Antes de su ejecución en el campo de concentración nazi de Auschwitz, el 14 de agosto de 1941, exclamaba san Maximiliano Kolbe: “No temas de amar mucho a María, nunca podrás amarla más que a Jesús”. Ciertamente la importancia de la devoción —no “adoración”— en la Iglesia hunde sus raíces en la Sagrada Escritura, en la Anunciación (Lc 1, 26-38) en la Visitación y las palabras de Isabel a María (Lc 1, 39-45) en la última voluntad de Jesús en la cruz de dejarla como Madre de la Iglesia (Jn 19, 25-27), en su presencia en el nacimiento de la Iglesia en Pentecostés (Hechos 2, 1-13), etc. Pero, sobre todo, llama la atención la genealogía de Jesús en San Mateo cuando dice que “Jacob engendró a José, esposo de María, de la cual nació Jesús llamado Cristo” (Mt 1, 16), no dice que de ambos.

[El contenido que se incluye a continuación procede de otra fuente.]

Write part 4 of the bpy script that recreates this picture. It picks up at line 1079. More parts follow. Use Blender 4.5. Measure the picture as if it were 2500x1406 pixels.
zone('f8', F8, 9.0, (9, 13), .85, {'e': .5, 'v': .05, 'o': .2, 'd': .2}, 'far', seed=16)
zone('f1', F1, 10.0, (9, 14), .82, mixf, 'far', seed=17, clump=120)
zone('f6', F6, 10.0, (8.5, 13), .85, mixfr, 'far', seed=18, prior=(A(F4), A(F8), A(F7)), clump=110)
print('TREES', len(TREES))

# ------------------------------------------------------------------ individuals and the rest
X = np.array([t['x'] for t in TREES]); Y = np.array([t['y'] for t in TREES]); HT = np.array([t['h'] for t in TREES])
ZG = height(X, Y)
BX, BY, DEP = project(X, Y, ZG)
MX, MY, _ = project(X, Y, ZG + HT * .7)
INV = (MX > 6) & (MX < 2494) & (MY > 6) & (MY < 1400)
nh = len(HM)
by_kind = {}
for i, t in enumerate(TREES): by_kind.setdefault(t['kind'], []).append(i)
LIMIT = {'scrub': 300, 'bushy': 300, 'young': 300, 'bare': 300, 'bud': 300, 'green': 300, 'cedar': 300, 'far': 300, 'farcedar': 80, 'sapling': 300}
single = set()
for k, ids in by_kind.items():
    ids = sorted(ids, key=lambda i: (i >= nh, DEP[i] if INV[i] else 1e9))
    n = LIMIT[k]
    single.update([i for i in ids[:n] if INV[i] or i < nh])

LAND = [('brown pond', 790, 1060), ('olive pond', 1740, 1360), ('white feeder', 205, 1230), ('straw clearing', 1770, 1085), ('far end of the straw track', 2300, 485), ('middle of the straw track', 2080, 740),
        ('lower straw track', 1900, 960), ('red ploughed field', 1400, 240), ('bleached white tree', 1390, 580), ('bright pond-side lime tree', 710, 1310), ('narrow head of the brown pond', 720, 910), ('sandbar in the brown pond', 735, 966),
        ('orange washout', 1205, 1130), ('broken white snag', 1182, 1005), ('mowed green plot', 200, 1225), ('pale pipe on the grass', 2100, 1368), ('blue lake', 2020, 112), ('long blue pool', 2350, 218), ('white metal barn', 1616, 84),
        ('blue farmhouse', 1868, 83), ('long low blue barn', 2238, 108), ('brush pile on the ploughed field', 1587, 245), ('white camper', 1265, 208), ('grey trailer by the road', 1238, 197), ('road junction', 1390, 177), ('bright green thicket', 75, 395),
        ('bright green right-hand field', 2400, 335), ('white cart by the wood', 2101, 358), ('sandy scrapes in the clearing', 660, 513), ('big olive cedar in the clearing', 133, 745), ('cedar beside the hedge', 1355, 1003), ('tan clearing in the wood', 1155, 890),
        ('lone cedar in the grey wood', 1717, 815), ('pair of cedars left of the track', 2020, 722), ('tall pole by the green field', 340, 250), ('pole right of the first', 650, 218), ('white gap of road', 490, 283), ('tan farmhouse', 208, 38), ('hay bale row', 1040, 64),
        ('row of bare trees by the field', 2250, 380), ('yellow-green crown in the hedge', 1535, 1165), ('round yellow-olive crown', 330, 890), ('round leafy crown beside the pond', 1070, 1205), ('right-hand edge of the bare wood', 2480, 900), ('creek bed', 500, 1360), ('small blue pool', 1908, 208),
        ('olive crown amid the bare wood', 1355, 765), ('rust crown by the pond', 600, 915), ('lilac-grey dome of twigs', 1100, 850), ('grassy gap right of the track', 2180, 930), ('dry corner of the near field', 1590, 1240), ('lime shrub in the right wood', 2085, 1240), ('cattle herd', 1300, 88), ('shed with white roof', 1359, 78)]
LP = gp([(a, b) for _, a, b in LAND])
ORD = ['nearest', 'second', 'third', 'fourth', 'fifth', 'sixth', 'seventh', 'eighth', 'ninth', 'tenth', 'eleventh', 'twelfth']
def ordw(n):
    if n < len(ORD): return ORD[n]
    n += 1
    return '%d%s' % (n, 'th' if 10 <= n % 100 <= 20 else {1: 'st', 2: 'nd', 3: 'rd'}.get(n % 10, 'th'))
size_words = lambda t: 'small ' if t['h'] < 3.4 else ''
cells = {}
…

La Buena Noticia del cuarto domingo de Adviento, a ocho días de la Navidad, recalca ciertamente la Fe de San José en el mensaje del ángel, pero sobre todo la “virginidad de María”, tanto en la promesa de Isaías al afligido Ajaz en tiempo de guerra, de que la almáh (hebreo = virgen) dará a luz un hijo (cf. Isaías 7, 10-14).
Promesa que claramente recoge el Evangelio de San Lucas, narrando que Gabriel fue enviado a la casa de una “virgen (en griego parthénos) en Nazareth”. María, casada civilmente, pero no conviviente maritalmente con José, concibe y da a luz “virginalmente”. ¿Algo anormal? faltaba, claro, que el mismo Dios estuviera contra la vida marital, que es —con todo y los casos de concepción y congelación de embriones, o en el caso de la fecundación in vitro, pasando por los derechos de los niños de una vida normal— faltaba que Dios se contradijera, pues “varón y hembra los creó” (cf Gen 1, 27). Ni contradicción ni nada anormal, sino extraordinario. El sentido de una concepción y nacimiento virginal y sin concurso de la reproducción normal humana, es el mismo de la Resurrección de Cristo, más allá del horizonte conocido, más allá de la cooperación humana buena pero siempre limitada, Dios puede suscitar al que es la Gracia suprema, el regalo supremo de lo divino a lo humano.
Martín Lutero creyó siempre en la Inmaculada Concepción y en la Virginidad de María: «Al llamar (a María) «Madre de Dios» se compendia todo su honor y nadie puede decir algo más grande, aunque tuviera tantas lenguas como las hojas o plantas de hierba que existen, como estrellas en el cielo o arenas en el mar» («Das Magnificat», W 7, 572-573). Más aún claramente afirmaba: “Cristo era el único Hijo de María y la Virgen María no tuvo más hijos que él»… “hermanos” realmente significa “primos” aquí, para la Sagrada Escritura y los judíos siempre llaman hermanos primos. (Sermones sobre Juan, capítulos 1-4.1537-39).
Nacimiento extraordinario, preparado por todas las concepciones de estériles (Sarah, la madre de Sansón, Ana, Isabel, etc.) invita en estos tiempos de experimentos de negocio millonario dizque “a favor de la concepción”:
1) Al respeto a la mujer que “espera un hijo” aún en circunstancias difíciles;
2) A superar la falacia de que el aborto es un “derecho” no penalizable según la OEA (2017), aplaudida por la CIDH 15 de marzo 2022;
3) A valorizar lo que en el estado puramente animal es incomprensible, pero no para lo humano: la virginidad como signo de algo más allá, de lo trascendente, como trascendente fue en su concepción, nacimiento y resurrección el que se espera en Navidad.
El nacimiento de Cristo “lejos de disminuir, consagró la integridad virginal” de su madre. La liturgia de la Iglesia celebra a María como la Aeiparthénon, la “siempre-virgen” (cf. Concilio Vaticano II, Lumen Gentium 52).
Acompañados de la Fe de San José, que la proximidad de la Navidad invite a meditar el misterio de la vida del no nacido —aunque concebido por la vía normal— a la luz por lo extraordinario. Desde ahora, iluminados por Virgen Madre: Feliz Navidad.